■ AIM OF THE TASK
Print the records below exactly, starting at the first line and stopping after the line that contains "b.build('shade_carrier', blk, t)". Leave out any pictures.

■ SOURCE DATA
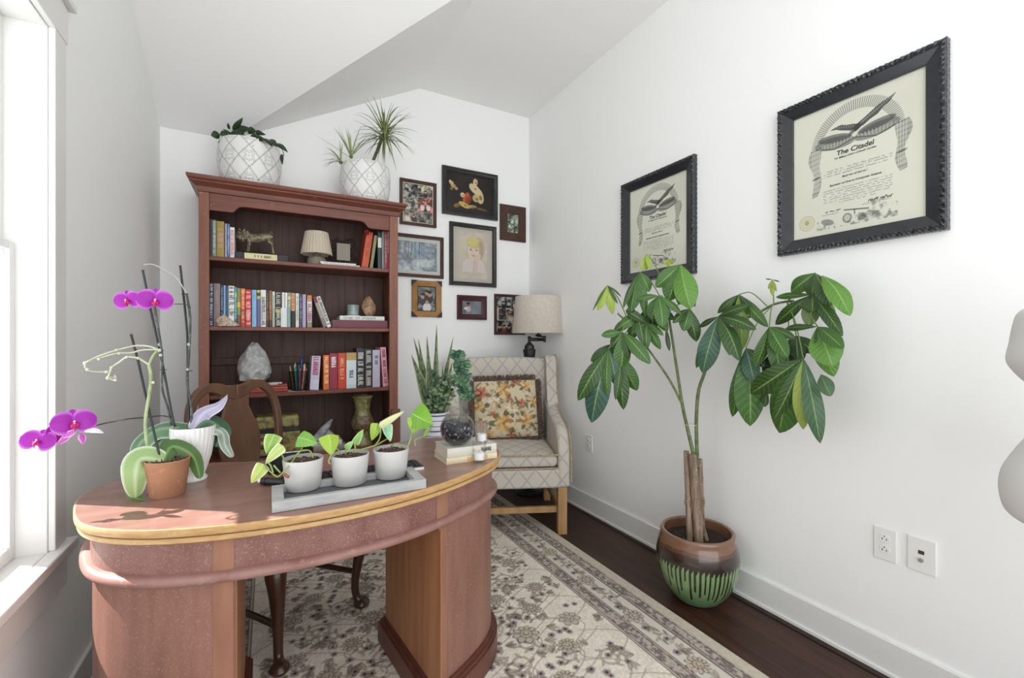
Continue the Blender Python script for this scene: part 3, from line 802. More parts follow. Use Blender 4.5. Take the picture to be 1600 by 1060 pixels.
b.tube([(lx, ly, 1.203), e1], .007, 8); b.tube([(lx, ly, 1.188), (e1.x, e1.y, 1.188)], .005, 8); b.tube([(e1.x, e1.y, 1.175), (e1.x, e1.y, 1.225)], .010, 10)
b.tube([(e1.x, e1.y, 1.215), (scn.x, scn.y, 1.222)], .007, 8)
b.build('swing_arm', blk, t)
MB().lathe([(.006, 1.215), (.022, 1.225), (.026, 1.235), (.008, 1.240), (.008, 1.30)], (scn.x, scn.y, 0), 16, capt=True).build('socket', blk, t)
shade_m = mat('beige_linen_shade', '#d6ccc0', .9, c2='#ccc1b4', nscale=60, stretch=(1, 1, 1), lo=.35, hi=.65, bump=.1, bscale=500)
b = MB().lathe([(.200, 1.245), (.201, 1.248), (.178, 1.524), (.177, 1.527), (.174, 1.527), (.197, 1.247), (.200, 1.245)], (scn.x, scn.y, 0), 64, capb=False)
b.build('shade', shade_m, t, ang=60)
b = MB()
for k in range(3):
    a = k*2*PI/3; b.tube([(scn.x, scn.y, 1.30), (scn.x+.178*math.cos(a), scn.y+.178*math.sin(a), 1.515)], .0025, 6)
b.build('shade_carrier', blk, t)

# ------------------------------------------------------------ splat-back chair behind the desk
mah = mat('dark_mahogany', '#4a2f20', .3, c2='#2f1a10', nscale=6, stretch=(5, 5, .8), lo=.3, hi=.72, coat=.25)
mahb = mat('mahogany_back', '#6a4a35', .38, c2='#553828', nscale=6, stretch=(5, 5, .8), lo=.3, hi=.72, coat=.1)
P1, P2 = Vector((.0, 1.79, 0)), Vector((.377, 2.105, 0))
fx = (P2-P1).normalized(); mid = (P1+P2)/2
crz = math.atan2(fx.y, fx.x)
ch = thing('splat_back_chair', (mid.x, mid.y, .0), 'dark wooden chair with a vase-shaped splat back, standing behind the desk', 'chair', rot=crz, local=True)
HZ = .0125
for s in (-1, 1):        # cabriole front legs
    pts = [(s*.215, .005, .40), (s*.225, -.01, .36), (s*.222, -.012, .30), (s*.208, .0, .2), (s*.2, .008, .12), (s*.203, .004, .06), (s*.212, -.012, HZ+.022)]
    b = MB().tube(cr(pts, 5), [float(np.interp(i/30, [0, .17, .33, .5, .67, .83, 1], [.034, .036, .029, .021, .017, .016, .022])) for i in range(31)], 14)
    b.lathe([(.018, HZ), (.031, HZ+.004), (.035, HZ+.014), (.030, HZ+.026), (.018, HZ+.036)], (s*.215, -.016, 0), 18, capt=True)
    b.build('leg', mah, ch)
for s in (-1, 1):
    pts = [(s*.17, .46, HZ+.004), (s*.168, .43, .2), (s*.168, .415, .40)]
    MB().tube(cr(pts, 5), .019, 10).build('leg', mah, ch)
    MB().tube([(s*.203, .01, .165), (s*.168, .432, .165)], .012, 10).build('stretcher', mah, ch)
b = MB().prism([(-.245, -.03), (.245, -.03), (.19, .43), (-.19, .43)], .375, .435); b.build('seat_frame', mah, ch, smooth=False, bevel=.008)
b = MB().prism([(-.225, -.015), (.225, -.015), (.172, .40), (-.172, .40)], .43, .468); b.build('seat_pad', mat('dark_seat_fabric', '#2a2624', .8), ch, bevel=.018, seg=3)
def bz(z, x=0): return .415+.0+(z-.42)*.16+(x*x)*-.25*0
# stiles + yoke crest (hoop shape), splat
b = MB()
def arc(s):
    return cr([(s*.172, bz(.40), .40), (s*.18, bz(.55), .55), (s*.197, bz(.72), .72), (s*.205, bz(.84), .84), (s*.188, bz(.93), .93), (s*.14, bz(.985), .985), (s*.085, bz(.99), .99), (s*.045, bz(.972), .972), (0, bz(.962), .962)], 5)
for s in (-1, 1):
    A = arc(s); k = len(A); b = MB()
    vs = []; fs = []
    for i, p in enumerate(A):
        t_ = (A[min(i+1, k-1)]-A[max(i-1, 0)]).normalized(); nrm = Vector((-t_.z, 0, t_.x)).normalized()*(-s)
        q = i/(k-1); w_ = float(np.interp(q, [0, .45, .7, .85, 1], [.016, .016, .02, .026, .034])); th = .013
        if q > .72: nrm = (nrm*(1-(q-.72)/.28)+Vector((0, 0, 1))*((q-.72)/.28)).normalized()
        for m_, n_ in ((-1, -1), (1, -1), (1, 1), (-1, 1)): vs.append(p+nrm*w_*m_+Vector((0, th*n_, 0)))
    fs = [(i*4+j, i*4+(j+1) % 4, i*4+4+(j+1) % 4, i*4+4+j) for i in range(k-1) for j in range(4)]+[(0, 1, 2, 3), tuple(4*(k-1)+j for j in range(4))]
    b.add(vs, fs); b.build('back_stile', mahb, ch, bevel=.006, seg=3, ang=50)
sp_ = [(.44, .075), (.50, .060), (.56, .058), (.62, .070), (.70, .092), (.76, .098), (.82, .090), (.87, .068), (.90, .058), (.93, .062), (.965, .068)]
zz = np.linspace(.44, .962, 34); ww = np.interp(zz, [a for a, _ in sp_], [w_ for _, w_ in sp_])
b = MB(); vs = []
for z, w_ in zip(zz, ww):
    for m_, n_ in ((-1, -1), (1, -1), (1, 1), (-1, 1)): vs.append((w_*m_, bz(z)+.007*n_, z))
b.add(vs, [(i*4+j, i*4+(j+1) % 4, i*4+4+(j+1) % 4, i*4+4+j) for i in range(33) for j in range(4)]+[(0, 1, 2, 3), (132, 133, 134, 135)])
b.build('splat', mahb, ch, bevel=.003, ang=50)

# ------------------------------------------------------------ dress form at the right edge
df = thing('dress_form', (1.585, .262, 0), 'pale grey dress form torso cut off by the right edge of the photograph', 'dress form')
dm = mat('pale_grey_jersey', '#dfdedb', .85)
prof = [(.001, .765), (.09, .767), (.135, .782), (.150, .81), (.154, .85), (.146, .89), (.120, .94), (.090, .99), (.080, 1.03), (.088, 1.075), (.125, 1.12), (.140, 1.15), (.134, 1.19), (.128, 1.23), (.118, 1.262), (.09, 1.282), (.055, 1.295), (.045, 1.33), (.043, 1.36), (.001, 1.365)]
pp = cr([(r_, 0, z) for r_, z in prof], 4)
MB().lathe([(max(p.x, .0005), p.z) for p in pp], (1.585, .262, 0), 40, fr=lambda q, z, i: math.sqrt(math.cos(q-.7)**2+(.82*math.sin(q-.7))**2)).build('torso', dm, df, ang=80)
MB().lathe([(.014, .03), (.014, .77)], (1.585, .262, 0), 12).build('pole', mat('brushed_metal'), df)
MB().lathe([(.001, 0), (.15, 0), (.15, .012), (.03, .03), (.014, .05)], (1.585, .262, 0), 32).build('base', mat('brushed_metal'), df)
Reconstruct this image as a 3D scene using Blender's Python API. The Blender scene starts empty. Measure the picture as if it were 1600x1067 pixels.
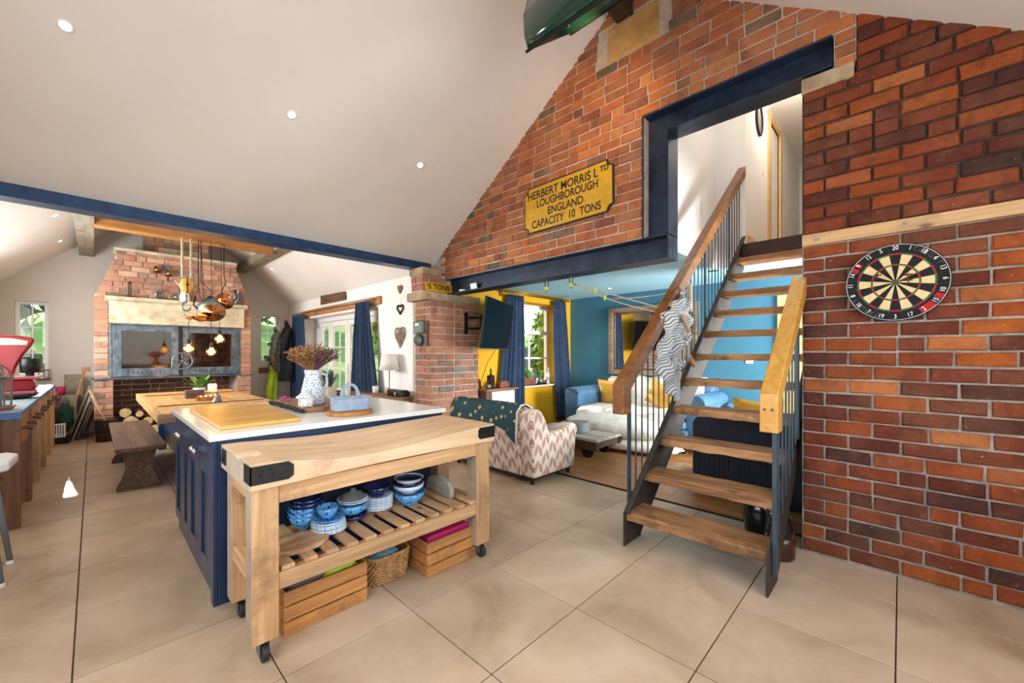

■ TASK RESULT
Continue the Blender Python script for this scene: part 3, from line 802. More parts follow. Use Blender 4.5. Take the picture to be 1600 by 1060 pixels.
b.tube([(lx, ly, 1.203), e1], .007, 8); b.tube([(lx, ly, 1.188), (e1.x, e1.y, 1.188)], .005, 8); b.tube([(e1.x, e1.y, 1.175), (e1.x, e1.y, 1.225)], .010, 10)
b.tube([(e1.x, e1.y, 1.215), (scn.x, scn.y, 1.222)], .007, 8)
b.build('swing_arm', blk, t)
MB().lathe([(.006, 1.215), (.022, 1.225), (.026, 1.235), (.008, 1.240), (.008, 1.30)], (scn.x, scn.y, 0), 16, capt=True).build('socket', blk, t)
shade_m = mat('beige_linen_shade', '#d6ccc0', .9, c2='#ccc1b4', nscale=60, stretch=(1, 1, 1), lo=.35, hi=.65, bump=.1, bscale=500)
b = MB().lathe([(.200, 1.245), (.201, 1.248), (.178, 1.524), (.177, 1.527), (.174, 1.527), (.197, 1.247), (.200, 1.245)], (scn.x, scn.y, 0), 64, capb=False)
b.build('shade', shade_m, t, ang=60)
b = MB()
for k in range(3):
    a = k*2*PI/3; b.tube([(scn.x, scn.y, 1.30), (scn.x+.178*math.cos(a), scn.y+.178*math.sin(a), 1.515)], .0025, 6)
b.build('shade_carrier', blk, t)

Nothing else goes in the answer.